Cumprindo medida socioeducativa em uma unidade no Recife, Vitória relata ter sofrido preconceito 'nas ruas', fala sobre apoio da família e sonha com projetos em liberdade.
Por Ricardo Novelino, g1 PE
Mulher trans, Vitória trocou nome na certidão de nascimento, mesmo cumprindo medida de ressocialização em unidade para infratores no Recife — Foto: Funase/Divulgação
Uma jovem de 19 anos que cumpre medida socioeducativa em uma unidade para infratores no Recife é a primeira mulher trans a conquistar o direito ao nome social na história do sistema de ressocialização de Pernambuco.
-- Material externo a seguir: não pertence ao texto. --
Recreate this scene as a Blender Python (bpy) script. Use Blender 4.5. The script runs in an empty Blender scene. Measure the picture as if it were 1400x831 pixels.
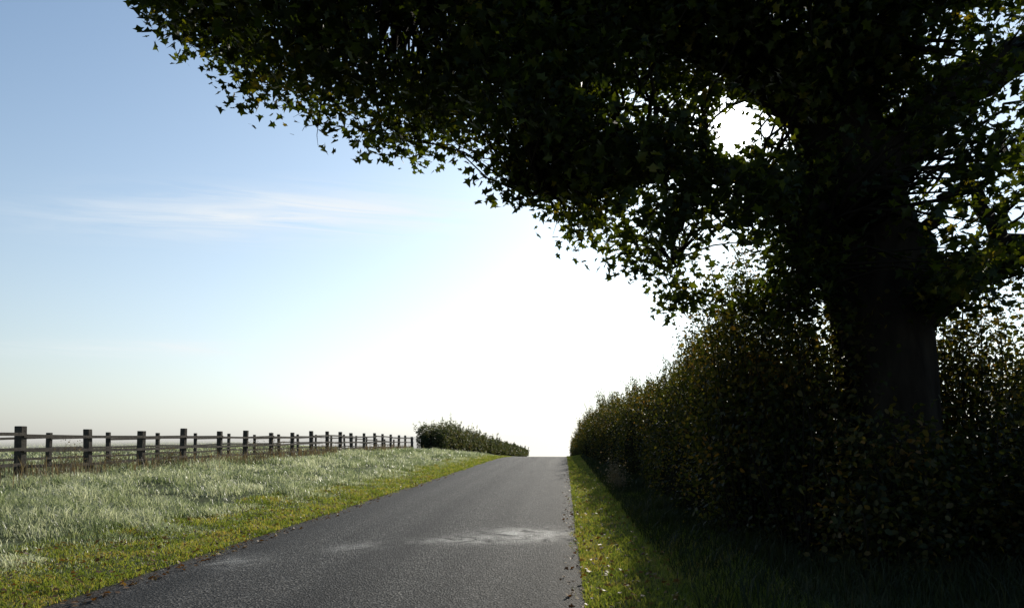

Ela retificou o registro civil, alterando o gênero, e passou a ser conhecida oficialmente por Vitória, nome feminino que escolheu. “Me sinto mais mulher”, declarou.
Segundo a Fundação de Atendimento Socioeducativo (Funase), a mulher trans cumpre uma medida socioeducativa há quase dois anos na unidade de Santa Luzia, no Prado, na Zona Oeste da capital pernambucana.
Por determinação do Estatuto da Criança e do Adolescente (ECA), a Funase não pode informar em qual cidade ela morava nem qual delito praticou.
A fundação disse apenas que ela cumprirá uma medida de, no máximo, três anos, a maior imposta aos jovens infratores.
Como ela praticou o ato infracional antes de completar a maioridade, aos 18 anos, terá que cumprir a medida em uma unidade de ressocialização, mesmo já sendo adulta.
Vitória é o segundo nome escolhido pela jovem. O primeiro, informou a Funase, não pode ser divulgado, assim como sobrenome, que não teve mudança.
A Funase divulgou o perfil da mulher trans que conseguiu o direto de mudar as informações nos documentos. Com ajuda da fundação, o g1 enviou perguntas para Vitória, que falou sobre todo o processo.
A jovem tem dez irmãos e revelou ser “a filha do meio”. Na entrevista, Vitória relatou ter recebido apoio da mãe, desde os 11 anos de idade, quando “se viu uma pessoa diferente”.
Mulher trans, Vitória adotou nome social mesmo cumprindo mdida socioeducativa em unidade para infratoras no Recife — Foto: Funase/Divulgação
“Quando soube da minha decisão, minha mãe disse que assinaria qualquer documento, se eu precisasse. Os meus irmãos estão felizes. Viram a minha felicidade e vibraram junto comigo”, afirmou.
A jovem apontou não ter sofrido preconceito dentro de casa, mas afirmou que sofreu “nas ruas”, quando “era muito xingada”.
Na unidade onde cumpre medida socioeducativa, a jovem usa roupas femininas e maquiagem e diz que “se sente livre e respeitada”.
A fundação informou que ela demonstrou interesse em fazer a mudança de registro civil durante os atendimentos com o serviço de assistência social do sistema.
“A decisão foi aqui na unidade quando tive conhecimento que tinha esse direito. Todas as orientações foram dadas pela assistente social daqui”, contou.
Depois de manifestar o desejo de tratamento com hormônios femininos e de alterar a documentação, a fundação buscou informações no Centro Municipal de Referência em Cidadania LGBTQIA+.
A equipe da assistência social ficou sabendo que era necessário providenciar todos os documentos para dar início ao processo. Vitória só tinha CPF e certidão de nascimento. Por isso, foi preciso conseguir o resto da documentação exigida.
Após o processo da retirada das segundas vias, aconteceu o retorno para o Centro de Referência e, posteriormente para a Defensoria Pública, que fez todo encaminhamento para a retificação do nome.
De acordo com a equipe de assistência social do sistema socioeducativo, com os novos documentos, a jovem vai evitar constrangimentos e discriminação social.
Com a mudança, a jovens trans planeja a vida fora da unidade de ressocialização. Fez cursos profissionalizantes promovidos pelo sistema e pretende trabalhar em algumas áreas.
“Quero fazer cursos de esteticista e maquiagem. Mas gosto muito de design gráfico, fiz um curso pela Funase”, comentou.
Atualmente, Vitória faz um estágio na área administrativa. “Estou aprendendo muito. Acho que todo aprendizado é válido”, acrescentou.
Lei
Em 2018 o Supremo Tribunal Federal (STF) permitiu que o processo de retificação pudesse ser feito pelos cartórios civis.
Antes disso, era necessária autorização judicial para alterar o nome. A retificação do registro civil é um direito que permite a alteração do nome e do gênero em todos os documentos da pessoa interessada.